Guerlain’s red lips smile and a new hope for distinctive 3D packaging

General Court of the European Union, Case T-488/20 - Guerlain v EUIPO 

Back in 2018, Guerlain filed an application to register a three-dimensional EU trade mark, consisting of the shape of a lipstick packaging, in relation to lipsticks in class 3. The Operations Department of the EUIPO, confirmed by the Board of Appeal, refused the registration of this application based on its lack of distinctiveness considering that the three-dimensional packaging does not depart from the norm and customs of the lipstick sector.

On 14 July 2021, the General Court of the EU considered that Guerlain’s trade mark was distinctive and annulled the Board of Appeal’s decision.

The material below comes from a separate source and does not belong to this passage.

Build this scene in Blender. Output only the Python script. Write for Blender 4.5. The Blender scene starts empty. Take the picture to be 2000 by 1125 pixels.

In coming to this conclusion, the General Court emphasised that the assessment of distinctiveness by reference to the aestheticism of a trade mark application must not amount to a beauty assessment of the product, but should ascertain whether that product is capable of producing an objective and unusual visual effect on the relevant public. Also, the fact that a sector is characterised by an important variety of shapes of goods (such as in the case of lipsticks) does not necessarily mean that any new shape will be perceived as one of them.

The General Court reviewed the shape of Guerlain’s lipstick and ruled in favour of the French luxury cosmetics house, considering that the public will be surprised by this easily memorable shape.

Key point: this decision confirms that the distinctiveness of a three-dimensional shape trade mark must be assessed by reference to the specifics of the relevant product market and common practice in this sector.